The invitation was to write about a time I went on a hike. I am not a hiking person. I am a walking person. Or a running person.
But I thought about the hiking that Jesus, Peter, James, and John did up a mountain.
It wasn’t a fourteener, the big mountains in Colorado. But it wasn’t the hills that pass for elevation in southern Indiana, either. (Around our neighborhood in northeastern Indiana, 200 feet is elevation.)
It was an actual climb.
Four guys, three of them pretty excited that Jesus was taking them away from the rest of the group. Clearly there would be some special teaching or moments of insight or something to feel superior about.
And Jesus. Needing encouragement, aware of the future, aware of the constant chatter of Peter.
At the top of the climb, I’m guessing they sat for a bit.
We don’t know. No one thought to write that part down. (Though Luke says they fell asleep.) Suddenly, there were two more people with them, Moses and Elijah. And Jesus with his guard down (and his glory up).
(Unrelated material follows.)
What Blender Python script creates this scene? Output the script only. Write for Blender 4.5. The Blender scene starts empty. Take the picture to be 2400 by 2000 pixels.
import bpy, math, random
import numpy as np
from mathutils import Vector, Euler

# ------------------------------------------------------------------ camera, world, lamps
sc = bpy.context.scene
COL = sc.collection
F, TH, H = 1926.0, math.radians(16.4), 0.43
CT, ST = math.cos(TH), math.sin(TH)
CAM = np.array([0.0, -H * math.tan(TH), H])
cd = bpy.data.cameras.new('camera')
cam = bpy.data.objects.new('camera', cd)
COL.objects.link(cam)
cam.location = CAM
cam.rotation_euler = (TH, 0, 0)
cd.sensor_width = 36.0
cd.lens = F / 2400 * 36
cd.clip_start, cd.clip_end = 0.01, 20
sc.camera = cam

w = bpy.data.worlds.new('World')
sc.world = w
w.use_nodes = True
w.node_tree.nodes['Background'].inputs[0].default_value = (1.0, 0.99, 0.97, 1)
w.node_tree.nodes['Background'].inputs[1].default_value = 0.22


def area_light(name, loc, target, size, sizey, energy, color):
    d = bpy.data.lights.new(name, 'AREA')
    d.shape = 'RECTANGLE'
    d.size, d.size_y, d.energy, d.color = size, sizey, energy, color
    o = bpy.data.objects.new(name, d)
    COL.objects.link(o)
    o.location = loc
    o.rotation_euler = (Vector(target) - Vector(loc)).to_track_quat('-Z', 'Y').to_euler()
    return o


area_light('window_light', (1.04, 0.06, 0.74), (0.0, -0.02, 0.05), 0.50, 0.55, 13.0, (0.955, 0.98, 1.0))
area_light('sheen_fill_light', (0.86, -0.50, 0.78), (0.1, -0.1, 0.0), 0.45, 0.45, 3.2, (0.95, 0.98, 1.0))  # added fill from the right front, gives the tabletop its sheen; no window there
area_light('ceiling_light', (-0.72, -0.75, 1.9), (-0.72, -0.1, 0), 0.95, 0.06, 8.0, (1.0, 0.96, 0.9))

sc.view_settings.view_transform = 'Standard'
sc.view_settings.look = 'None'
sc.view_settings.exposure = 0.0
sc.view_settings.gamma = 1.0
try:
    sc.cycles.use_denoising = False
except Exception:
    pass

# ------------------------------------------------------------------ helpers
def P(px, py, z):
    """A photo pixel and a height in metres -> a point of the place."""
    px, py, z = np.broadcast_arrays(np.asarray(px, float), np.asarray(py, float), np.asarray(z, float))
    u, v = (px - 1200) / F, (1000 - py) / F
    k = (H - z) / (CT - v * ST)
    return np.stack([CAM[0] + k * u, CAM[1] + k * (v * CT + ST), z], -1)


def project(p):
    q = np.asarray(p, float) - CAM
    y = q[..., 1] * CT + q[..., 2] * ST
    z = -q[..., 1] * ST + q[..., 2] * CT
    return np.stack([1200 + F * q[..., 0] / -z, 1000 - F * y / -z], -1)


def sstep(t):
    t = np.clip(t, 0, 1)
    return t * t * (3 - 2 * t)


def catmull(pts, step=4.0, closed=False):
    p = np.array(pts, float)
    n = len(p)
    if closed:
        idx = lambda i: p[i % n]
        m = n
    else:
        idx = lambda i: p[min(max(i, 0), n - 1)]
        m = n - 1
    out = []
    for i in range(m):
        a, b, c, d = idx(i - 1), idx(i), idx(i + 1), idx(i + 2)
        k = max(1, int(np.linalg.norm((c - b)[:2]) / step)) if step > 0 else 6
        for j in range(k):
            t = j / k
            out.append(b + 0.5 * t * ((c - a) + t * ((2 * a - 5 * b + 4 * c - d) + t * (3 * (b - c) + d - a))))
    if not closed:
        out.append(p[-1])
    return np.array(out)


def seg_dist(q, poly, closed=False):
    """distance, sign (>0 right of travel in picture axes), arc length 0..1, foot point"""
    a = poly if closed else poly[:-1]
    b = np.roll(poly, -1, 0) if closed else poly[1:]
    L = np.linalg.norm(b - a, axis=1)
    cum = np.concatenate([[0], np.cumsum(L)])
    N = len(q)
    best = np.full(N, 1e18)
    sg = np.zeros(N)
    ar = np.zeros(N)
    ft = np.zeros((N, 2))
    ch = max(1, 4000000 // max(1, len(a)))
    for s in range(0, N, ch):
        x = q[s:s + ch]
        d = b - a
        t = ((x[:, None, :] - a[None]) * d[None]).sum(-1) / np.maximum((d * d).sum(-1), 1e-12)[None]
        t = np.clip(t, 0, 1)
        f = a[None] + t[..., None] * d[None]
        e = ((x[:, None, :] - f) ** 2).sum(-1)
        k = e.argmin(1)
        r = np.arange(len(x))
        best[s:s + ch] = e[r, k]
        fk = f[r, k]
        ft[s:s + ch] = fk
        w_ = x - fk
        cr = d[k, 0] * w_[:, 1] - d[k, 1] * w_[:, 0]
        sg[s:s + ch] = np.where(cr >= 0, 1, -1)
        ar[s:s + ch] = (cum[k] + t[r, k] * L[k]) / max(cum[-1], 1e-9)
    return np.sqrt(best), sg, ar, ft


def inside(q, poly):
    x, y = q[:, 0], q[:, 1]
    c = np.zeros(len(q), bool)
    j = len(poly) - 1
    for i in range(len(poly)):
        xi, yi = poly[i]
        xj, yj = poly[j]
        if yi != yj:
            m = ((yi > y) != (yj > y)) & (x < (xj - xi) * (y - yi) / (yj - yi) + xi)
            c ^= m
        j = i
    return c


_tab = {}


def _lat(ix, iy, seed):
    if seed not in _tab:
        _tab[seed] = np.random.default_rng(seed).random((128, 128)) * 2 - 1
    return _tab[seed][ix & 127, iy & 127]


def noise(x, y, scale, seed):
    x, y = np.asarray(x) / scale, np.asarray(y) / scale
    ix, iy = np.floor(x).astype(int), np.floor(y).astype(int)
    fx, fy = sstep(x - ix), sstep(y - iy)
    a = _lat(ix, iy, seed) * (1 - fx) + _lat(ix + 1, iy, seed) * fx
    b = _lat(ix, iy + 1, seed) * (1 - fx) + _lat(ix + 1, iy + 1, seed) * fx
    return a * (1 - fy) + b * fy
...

Moses and Elijah were talking about his departure, which, Luke says, he was going to accomplish in Jerusalem. So two men that Jesus had greeted when they left this life (Elijah in a chariot), were talking to him about what was coming. More than any of his living disciples, these two could talk with him about what was coming. Give him courage. Give him a moment of face-to-face understanding.
In the story of the transfiguration, Peter gets center stage for his incoherence. (“He didn’t know what he was saying,” is what Luke says.)
But I think that on that hike, Peter, James, and John were invited to bear witness to the respite God offered to God in the flesh. Suggesting that maybe we need to accept honest, refreshing conversation in tough times, too.